L’Italia partecipa ufficialmente ai Giochi di Londra allineando una pattuglia di atleti di valore. È quella l’edizione che registra la sfortunata impresa di Dorando Petri, il maratoneta privato del successo perché, essendo caduto, viene aiutato a rialzarsi. Porro passa il primo turno senza combattere, ma nel secondo incontro affronta l’ungherese Tèger che non attacca mai; la contesa è lunghissima e si conclude con la vittoria del lodigiano. Successivamente il nostro si trova di fronte in successione a due svedesi, prima Malmstrom e poi Persson: sono due scontri durissimi e nonostante gli arbitri avversi Enrico riesce a prevalere. Nella foga della lotta il suo costume va in brandelli e, non avendone altri di riserva, gliene presta uno un finlandese (o secondo un’altra versione, è il mezzofondista azzurro Lunghi a fargli tale prestito). Enrico giunge così alla finale contro il russo Nicolay Orlov, di sette chili più pesante. La scaramanzia si mette di mezzo: tutti i lottatori con le calze rosse avevano vinto, quelli con le verdi erano stati sconfitti. Una “gabola” (questa l’espressione usata dal nostro portacolori) viene consumata ai danni di Porro: gli danno infatti calze verdi. L’incontro è interminabile, dopo le due riprese regolamentari di 15 minuti l’una i giudici ne impongono una terza di 20’ per essere convinti alla fine della superiorità dell’azzurro. Facile pensare che in quell’ora che bruciava le energie, nella mente del piccolo uomo di Lodi Vecchio sciabolano i pensieri, sorretti dal tremendo desiderio di farcela.
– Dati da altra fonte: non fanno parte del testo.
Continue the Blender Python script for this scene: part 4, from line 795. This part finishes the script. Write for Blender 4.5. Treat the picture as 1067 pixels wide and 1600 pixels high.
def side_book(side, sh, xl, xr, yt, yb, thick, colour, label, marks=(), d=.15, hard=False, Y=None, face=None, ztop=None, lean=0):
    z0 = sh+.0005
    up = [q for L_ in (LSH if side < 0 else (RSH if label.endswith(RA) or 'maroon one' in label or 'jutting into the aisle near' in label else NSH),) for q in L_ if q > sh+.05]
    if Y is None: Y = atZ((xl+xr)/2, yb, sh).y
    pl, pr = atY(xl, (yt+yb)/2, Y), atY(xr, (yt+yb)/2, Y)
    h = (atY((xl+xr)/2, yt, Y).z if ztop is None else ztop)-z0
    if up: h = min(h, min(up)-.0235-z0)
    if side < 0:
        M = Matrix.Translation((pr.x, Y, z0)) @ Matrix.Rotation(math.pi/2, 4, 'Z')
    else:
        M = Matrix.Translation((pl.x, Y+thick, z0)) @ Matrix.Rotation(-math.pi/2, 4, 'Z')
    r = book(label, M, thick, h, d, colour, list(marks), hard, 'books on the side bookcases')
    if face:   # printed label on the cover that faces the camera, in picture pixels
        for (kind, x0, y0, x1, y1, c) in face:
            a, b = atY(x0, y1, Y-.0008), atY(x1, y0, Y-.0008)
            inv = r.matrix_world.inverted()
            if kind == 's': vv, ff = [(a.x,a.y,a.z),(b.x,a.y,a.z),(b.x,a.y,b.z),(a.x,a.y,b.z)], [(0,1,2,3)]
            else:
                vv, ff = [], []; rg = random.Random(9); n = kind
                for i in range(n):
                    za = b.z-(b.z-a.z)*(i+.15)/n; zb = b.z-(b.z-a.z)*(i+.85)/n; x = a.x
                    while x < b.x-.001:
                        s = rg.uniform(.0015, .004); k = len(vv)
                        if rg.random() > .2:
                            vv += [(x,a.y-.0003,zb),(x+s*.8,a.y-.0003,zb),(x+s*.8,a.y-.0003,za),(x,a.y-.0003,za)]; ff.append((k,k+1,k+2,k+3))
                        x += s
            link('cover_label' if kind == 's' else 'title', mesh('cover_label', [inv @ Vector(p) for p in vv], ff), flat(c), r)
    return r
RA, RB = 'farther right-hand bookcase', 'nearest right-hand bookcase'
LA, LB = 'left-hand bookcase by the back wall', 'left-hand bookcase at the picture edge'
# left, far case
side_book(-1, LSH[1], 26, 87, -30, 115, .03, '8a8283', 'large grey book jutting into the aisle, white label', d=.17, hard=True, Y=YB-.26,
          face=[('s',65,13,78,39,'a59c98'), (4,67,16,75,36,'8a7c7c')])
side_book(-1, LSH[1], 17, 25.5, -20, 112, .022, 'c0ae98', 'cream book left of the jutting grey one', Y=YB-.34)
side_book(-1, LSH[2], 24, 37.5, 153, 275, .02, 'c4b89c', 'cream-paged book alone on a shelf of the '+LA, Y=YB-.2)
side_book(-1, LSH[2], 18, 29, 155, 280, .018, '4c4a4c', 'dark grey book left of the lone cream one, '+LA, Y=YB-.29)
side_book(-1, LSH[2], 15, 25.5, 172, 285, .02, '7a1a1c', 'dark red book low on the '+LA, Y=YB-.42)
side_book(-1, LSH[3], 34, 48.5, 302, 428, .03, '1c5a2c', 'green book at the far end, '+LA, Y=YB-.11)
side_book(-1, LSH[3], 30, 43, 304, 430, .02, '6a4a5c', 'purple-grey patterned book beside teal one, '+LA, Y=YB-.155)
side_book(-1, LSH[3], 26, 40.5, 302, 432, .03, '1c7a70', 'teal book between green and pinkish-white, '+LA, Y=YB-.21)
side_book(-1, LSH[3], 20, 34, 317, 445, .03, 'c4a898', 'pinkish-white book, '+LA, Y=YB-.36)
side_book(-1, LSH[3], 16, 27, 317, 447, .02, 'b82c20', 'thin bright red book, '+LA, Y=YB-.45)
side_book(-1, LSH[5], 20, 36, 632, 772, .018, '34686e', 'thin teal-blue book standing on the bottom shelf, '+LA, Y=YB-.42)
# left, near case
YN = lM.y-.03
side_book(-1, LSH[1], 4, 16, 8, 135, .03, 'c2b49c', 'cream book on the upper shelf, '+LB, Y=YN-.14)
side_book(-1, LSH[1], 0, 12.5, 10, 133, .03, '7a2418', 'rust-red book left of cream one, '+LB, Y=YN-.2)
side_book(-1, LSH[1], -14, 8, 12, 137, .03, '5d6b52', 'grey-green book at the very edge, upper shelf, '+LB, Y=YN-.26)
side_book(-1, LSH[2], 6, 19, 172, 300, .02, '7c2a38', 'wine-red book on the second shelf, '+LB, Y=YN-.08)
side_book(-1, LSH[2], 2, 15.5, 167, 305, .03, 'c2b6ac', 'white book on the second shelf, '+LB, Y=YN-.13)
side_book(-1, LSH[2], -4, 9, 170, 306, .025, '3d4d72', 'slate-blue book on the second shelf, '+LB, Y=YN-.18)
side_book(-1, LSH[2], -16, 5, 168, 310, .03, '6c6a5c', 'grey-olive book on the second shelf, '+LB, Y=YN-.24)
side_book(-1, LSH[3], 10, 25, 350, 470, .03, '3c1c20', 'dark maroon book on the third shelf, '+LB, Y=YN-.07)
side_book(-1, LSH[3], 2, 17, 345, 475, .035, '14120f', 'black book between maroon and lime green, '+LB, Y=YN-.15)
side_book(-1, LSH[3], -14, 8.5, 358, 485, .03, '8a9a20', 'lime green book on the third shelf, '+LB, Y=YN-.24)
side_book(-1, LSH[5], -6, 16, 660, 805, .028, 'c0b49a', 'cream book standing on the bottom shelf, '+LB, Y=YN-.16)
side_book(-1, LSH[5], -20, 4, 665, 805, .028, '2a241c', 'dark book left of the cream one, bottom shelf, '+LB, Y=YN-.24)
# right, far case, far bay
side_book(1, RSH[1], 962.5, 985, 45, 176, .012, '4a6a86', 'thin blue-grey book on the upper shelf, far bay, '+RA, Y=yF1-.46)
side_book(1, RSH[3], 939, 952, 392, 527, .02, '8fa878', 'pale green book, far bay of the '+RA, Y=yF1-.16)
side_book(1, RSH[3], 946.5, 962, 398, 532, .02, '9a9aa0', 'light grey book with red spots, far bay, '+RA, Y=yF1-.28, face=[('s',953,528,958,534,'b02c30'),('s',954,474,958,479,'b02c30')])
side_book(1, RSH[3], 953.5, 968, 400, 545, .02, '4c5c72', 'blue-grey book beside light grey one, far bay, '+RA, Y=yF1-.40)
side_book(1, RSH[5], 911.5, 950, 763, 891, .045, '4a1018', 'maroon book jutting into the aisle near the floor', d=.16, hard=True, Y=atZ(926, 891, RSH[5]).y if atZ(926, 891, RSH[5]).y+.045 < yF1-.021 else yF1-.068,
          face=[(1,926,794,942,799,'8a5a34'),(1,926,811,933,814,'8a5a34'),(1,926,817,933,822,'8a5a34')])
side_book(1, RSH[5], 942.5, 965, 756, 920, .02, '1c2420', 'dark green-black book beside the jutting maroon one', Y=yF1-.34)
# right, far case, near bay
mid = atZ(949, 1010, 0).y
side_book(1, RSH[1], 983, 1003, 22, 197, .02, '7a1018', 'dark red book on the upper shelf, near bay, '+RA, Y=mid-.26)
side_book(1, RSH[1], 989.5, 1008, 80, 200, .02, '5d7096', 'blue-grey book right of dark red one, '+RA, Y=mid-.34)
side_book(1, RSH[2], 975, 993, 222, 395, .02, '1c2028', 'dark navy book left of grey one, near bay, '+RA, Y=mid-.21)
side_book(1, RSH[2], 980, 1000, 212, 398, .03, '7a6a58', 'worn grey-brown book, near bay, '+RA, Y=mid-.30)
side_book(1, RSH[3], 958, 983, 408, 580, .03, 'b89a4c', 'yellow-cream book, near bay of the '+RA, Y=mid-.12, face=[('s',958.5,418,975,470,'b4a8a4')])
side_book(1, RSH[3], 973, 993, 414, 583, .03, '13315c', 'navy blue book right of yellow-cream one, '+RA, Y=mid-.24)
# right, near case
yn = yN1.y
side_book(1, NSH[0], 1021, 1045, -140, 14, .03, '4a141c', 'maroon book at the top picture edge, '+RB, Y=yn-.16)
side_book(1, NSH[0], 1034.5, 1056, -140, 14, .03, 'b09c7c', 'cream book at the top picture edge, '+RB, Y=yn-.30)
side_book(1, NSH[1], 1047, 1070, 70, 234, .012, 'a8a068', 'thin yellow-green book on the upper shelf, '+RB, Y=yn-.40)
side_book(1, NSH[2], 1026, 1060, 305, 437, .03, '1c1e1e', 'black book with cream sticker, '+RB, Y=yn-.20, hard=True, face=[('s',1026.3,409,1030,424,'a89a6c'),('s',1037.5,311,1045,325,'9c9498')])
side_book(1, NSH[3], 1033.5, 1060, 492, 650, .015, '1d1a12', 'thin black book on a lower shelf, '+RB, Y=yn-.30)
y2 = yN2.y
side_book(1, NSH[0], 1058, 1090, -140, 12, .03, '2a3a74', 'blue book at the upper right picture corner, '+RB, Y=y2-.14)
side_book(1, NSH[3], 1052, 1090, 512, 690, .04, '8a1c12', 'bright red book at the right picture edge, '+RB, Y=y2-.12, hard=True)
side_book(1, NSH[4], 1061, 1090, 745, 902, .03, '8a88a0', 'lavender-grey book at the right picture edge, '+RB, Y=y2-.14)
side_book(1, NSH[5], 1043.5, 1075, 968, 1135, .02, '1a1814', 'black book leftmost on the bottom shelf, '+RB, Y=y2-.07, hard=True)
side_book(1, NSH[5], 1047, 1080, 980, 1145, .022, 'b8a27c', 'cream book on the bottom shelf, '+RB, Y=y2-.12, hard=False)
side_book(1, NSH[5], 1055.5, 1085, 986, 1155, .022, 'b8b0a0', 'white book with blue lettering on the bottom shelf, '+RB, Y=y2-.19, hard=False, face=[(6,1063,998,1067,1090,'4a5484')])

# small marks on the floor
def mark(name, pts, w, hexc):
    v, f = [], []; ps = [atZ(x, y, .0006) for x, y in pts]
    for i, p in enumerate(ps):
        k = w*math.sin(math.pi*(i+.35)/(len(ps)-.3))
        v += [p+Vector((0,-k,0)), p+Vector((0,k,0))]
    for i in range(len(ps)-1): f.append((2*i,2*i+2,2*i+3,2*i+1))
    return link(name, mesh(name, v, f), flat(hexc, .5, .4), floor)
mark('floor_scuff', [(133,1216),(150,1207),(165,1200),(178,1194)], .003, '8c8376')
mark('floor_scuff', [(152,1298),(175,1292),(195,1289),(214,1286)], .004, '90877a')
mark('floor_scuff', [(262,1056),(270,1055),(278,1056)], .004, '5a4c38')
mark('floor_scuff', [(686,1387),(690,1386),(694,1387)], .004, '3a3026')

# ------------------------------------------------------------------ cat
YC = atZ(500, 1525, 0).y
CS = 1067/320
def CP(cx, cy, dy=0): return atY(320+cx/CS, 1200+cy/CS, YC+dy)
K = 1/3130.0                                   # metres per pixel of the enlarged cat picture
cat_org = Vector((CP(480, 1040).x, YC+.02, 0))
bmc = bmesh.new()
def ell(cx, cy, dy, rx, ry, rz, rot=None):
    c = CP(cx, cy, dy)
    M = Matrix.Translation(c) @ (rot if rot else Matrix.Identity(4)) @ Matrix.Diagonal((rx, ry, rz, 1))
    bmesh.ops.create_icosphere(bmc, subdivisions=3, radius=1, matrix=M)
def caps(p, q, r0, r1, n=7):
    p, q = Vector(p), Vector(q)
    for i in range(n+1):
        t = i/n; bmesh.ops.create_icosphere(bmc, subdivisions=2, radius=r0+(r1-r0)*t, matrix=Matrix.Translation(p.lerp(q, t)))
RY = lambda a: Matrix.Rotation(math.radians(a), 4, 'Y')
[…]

Poi l’attesa angosciosa del verdetto e infine l’urlo liberatorio del vincitore. È il 25 luglio 1908, anche la regina Alessandra ha parole di elogio nel cingere Porro con la medaglia d’oro e il pubblico lo applaude a lungo. È la prima medaglia d’oro conquistata da un azzurro alle Olimpiadi; il giorno dopo Alberto Braglia, il grande ginnasta, ottiene il secondo oro per i colori italiani.
Porro ritorna in treno a La Spezia dove svolge il servizio militare e dove viene accolto dalla banda musicale e da una folla plaudente. Gli arrivano le felicitazioni dell’ammiraglio Lucifero, degli ufficiali, dei marinai. In quella giornata per lui memorabile è a ballare la sera quando arriva il re Vittorio Emanuele III che vuole conoscerlo. Gli riassettano la divisa e lo portano al cospetto del re, il quale gli dona una medaglia d’oro (grossa come una michetta, come diceva lui), lo loda e sorride compiaciuto nel constatare che un “omino” con una statura simile alla sua era stato capace di cotanta impresa.
Enrico vince due dei suoi titoli nazionali nel 1909 e nel 1910. Nel 1912 avrebbe dovuto partecipare alle Olimpiadi di Stoccolma, ma in un incidente di lavoro (è diventato meccanico) si brucia una mano ed è quindi costretto a rinunciare
La Guerra Mondiale è alle porte, il campione continua ad allenarsi fra mille difficoltà e riesce a piazzarsi secondo a un campionato delle truppe alleate. Due anni dopo la fine del conflitto vince il suo quinto titolo italiano nella categoria dei pesi gallo, nel frattempo istituita, che gli permette di battersi con avversari di pari peso. La federazione lo spinge a partecipare alle Olimpiadi del 1920 ad Anversa e del 1924 a Parigi, ma le due rassegne sono per lui esperienze negative, eliminato nei primi incontri. A parte gli anni che avanzano, deve far fronte alla nuova tecnica di lotta, più agile di quella, fatta di forza ma statica, che lui praticava. Si ritira e si mette a insegnare ai giovani che gli riservano stima e amicizia. Con il passare del tempo il carattere dell’ex mozzo si ammorbisce, diventa socievole e loquace, da tipico “milaneson”. È colpito da atrofia muscolare, si spegne a Milano il 14 marzo 1967. A Lodi Vecchio, nella palestra delle scuole Medie di via Cavour, a lui dedicata, per iniziativa del Coni Provinciale e del Comune di Lodi Vecchio, è stat scoperta una targa che così recita: «Ad Enrico Porro 1885-1967, atleta locale di lotta greco-romana, prima medaglia d’oro olimpica italiana - Londra 1908».